EXTRA – Cristiana Mainardi racconta Nome di Donna

Nome di Donna è nato tre anni fa dal desiderio di guardare alla condizione femminile nel mondo del lavoro, escludendo le discriminazioni più macroscopiche – come la disparità salariale – per studiare invece quelle più sottili – e dunque subdole – assunte come una sorta di (sotto)cultura diffusa. Volevo racconta la storia di una quotidianità femminile straordinariamente complessa, figlia di questo tempo in cui la fragilità economica e la precarietà del lavoro hanno inevitabilmente alzato il livello del bisogno e abbassato quello delle pretese. O meglio: dei diritti”.

(Foto di Angelo Turetta)

(Foto di Angelo Turetta)

Un’indagine Istat svolta nel 2008/2009 ha accertato che in Italia circa la metà delle donne, in un arco di vita compreso fra i 14 e i 65 anni, ha subito ricatti sessuali sul lavoro o molestie in senso lato. In numeri: 10 milioni e 485mila donne. Un numero migliorato nel nuovo rapporto 2015/2016 (8 milioni e 816mila donne), che invece conferma che quasi un milione e mezzo di donne ha subito molestie fisiche o ricatti sessuali sul luogo di lavoro”.

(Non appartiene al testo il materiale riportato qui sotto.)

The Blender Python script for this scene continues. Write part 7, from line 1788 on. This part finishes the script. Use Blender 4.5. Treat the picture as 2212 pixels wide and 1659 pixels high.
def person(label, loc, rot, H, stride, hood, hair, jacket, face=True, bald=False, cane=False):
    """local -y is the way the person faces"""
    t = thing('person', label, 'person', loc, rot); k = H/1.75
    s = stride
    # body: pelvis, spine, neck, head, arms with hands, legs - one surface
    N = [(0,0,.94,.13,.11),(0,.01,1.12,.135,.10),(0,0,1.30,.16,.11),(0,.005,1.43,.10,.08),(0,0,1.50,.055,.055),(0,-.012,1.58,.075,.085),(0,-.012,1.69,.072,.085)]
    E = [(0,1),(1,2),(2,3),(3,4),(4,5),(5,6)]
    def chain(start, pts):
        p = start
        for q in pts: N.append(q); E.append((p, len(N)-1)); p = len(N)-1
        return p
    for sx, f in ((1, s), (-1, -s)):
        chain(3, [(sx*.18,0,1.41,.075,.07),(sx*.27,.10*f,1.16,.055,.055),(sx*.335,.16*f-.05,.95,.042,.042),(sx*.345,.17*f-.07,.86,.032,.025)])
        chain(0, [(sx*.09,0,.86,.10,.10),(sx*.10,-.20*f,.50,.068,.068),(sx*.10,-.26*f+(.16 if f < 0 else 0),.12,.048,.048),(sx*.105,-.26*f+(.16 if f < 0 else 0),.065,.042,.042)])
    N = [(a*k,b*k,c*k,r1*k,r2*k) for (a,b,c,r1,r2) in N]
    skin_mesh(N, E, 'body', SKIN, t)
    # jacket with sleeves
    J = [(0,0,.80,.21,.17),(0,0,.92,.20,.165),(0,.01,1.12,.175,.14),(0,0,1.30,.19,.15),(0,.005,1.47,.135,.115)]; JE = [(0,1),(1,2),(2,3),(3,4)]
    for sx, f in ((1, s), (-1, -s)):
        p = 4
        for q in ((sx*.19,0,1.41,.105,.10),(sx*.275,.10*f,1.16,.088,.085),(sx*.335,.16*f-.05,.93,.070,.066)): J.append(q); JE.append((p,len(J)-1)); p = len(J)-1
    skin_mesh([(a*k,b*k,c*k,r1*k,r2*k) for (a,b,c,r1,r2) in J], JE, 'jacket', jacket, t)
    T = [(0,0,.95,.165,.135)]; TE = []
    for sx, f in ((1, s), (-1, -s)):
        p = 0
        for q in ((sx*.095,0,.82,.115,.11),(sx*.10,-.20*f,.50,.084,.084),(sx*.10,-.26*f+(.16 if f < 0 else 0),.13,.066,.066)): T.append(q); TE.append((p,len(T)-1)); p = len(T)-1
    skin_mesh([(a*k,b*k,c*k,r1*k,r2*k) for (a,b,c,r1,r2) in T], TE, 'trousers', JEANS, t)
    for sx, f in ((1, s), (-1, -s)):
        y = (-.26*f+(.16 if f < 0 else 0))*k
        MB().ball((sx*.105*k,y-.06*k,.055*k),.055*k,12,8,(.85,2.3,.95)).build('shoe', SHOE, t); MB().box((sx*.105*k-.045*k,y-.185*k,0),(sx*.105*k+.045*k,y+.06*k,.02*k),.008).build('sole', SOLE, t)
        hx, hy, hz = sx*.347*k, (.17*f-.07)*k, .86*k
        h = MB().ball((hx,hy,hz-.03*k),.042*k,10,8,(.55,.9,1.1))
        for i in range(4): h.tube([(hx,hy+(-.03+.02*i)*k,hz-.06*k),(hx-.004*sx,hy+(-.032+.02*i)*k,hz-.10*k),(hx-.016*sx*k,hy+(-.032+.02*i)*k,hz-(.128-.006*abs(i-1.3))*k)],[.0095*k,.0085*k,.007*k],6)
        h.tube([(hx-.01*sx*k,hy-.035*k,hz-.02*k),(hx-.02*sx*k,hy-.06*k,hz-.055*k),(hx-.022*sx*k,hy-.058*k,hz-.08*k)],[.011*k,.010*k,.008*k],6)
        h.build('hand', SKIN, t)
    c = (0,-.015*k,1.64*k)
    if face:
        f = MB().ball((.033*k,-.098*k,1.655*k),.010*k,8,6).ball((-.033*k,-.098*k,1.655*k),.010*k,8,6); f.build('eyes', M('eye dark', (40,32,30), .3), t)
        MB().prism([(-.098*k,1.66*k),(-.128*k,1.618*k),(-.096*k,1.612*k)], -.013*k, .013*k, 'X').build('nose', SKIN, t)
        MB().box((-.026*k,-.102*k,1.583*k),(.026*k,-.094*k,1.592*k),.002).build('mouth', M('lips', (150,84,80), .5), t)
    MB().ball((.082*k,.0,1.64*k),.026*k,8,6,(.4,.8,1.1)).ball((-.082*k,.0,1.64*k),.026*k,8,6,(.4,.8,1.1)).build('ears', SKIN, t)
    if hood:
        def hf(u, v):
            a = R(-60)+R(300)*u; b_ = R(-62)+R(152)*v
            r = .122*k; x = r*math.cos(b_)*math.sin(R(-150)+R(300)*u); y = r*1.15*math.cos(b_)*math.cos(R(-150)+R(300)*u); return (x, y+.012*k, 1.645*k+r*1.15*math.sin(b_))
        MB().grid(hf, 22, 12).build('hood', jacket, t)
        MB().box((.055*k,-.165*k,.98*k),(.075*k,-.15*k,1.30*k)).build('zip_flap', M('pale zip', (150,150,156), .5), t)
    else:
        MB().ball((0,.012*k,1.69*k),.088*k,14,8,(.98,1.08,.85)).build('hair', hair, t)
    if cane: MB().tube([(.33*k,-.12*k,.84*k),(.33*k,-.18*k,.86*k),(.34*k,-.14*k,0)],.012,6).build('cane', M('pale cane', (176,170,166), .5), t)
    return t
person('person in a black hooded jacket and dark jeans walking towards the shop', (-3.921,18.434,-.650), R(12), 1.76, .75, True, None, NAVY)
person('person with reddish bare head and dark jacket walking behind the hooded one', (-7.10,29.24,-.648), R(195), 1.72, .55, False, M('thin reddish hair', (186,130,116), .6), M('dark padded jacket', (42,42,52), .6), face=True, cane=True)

Al di là della freddezza delle statistiche, è stato come vedere e sentire un esercito immenso – e tuttavia anonimo e silenzioso – sostenere un giorno dopo l’altro, un anno dopo l’altro, di decennio in decennio, una battaglia che non avrebbe dovuto essere combattuta mai e che non si dovrebbe combattere ancora adesso: solo perché si è donne. In nome del diritto al lavoro e in difesa della propria dignità. Il rapporto Istat evidenzia che, nonostante la legge abbia più di vent’anni, le molestie sessuali sui luoghi di lavoro restano un fenomeno di proporzioni enormi, a fronte del quale solo una sparuta minoranza sceglie di reagire. I fatti degli ultimi mesi hanno dimostrato quanto sia difficile – difficilissimo – uscire dal silenzio ed esporsi al giudizio del senso comune e quanto sia difficile affidarsi a una società che culturalmente deve ancora fissare i suoi punti di riferimento”.

(Foto di Angelo Turetta)

(Foto di Angelo Turetta)

Con Nome di Donna, ho cercato di dare vita a un personaggio che potesse uscire da quell’esercito relegato nel limbo del silenzio e di raccontare una storia che restituisse almeno in parte la complessità e il dolore rappresentato dalla molestia anche quando si agisce la volontà di affrontarla anziché subirla. La volontà di non sottostare all’abuso di potere. Di non accettare il ruolo di vittima predestinata. Di ribellarsi. Mi auguro che questa storia, pur non tacendo del prezzo alto che comporta ogni ammutinamento alle cattive regole, possa alimentare la speranza che le cose non restino così per sempre”.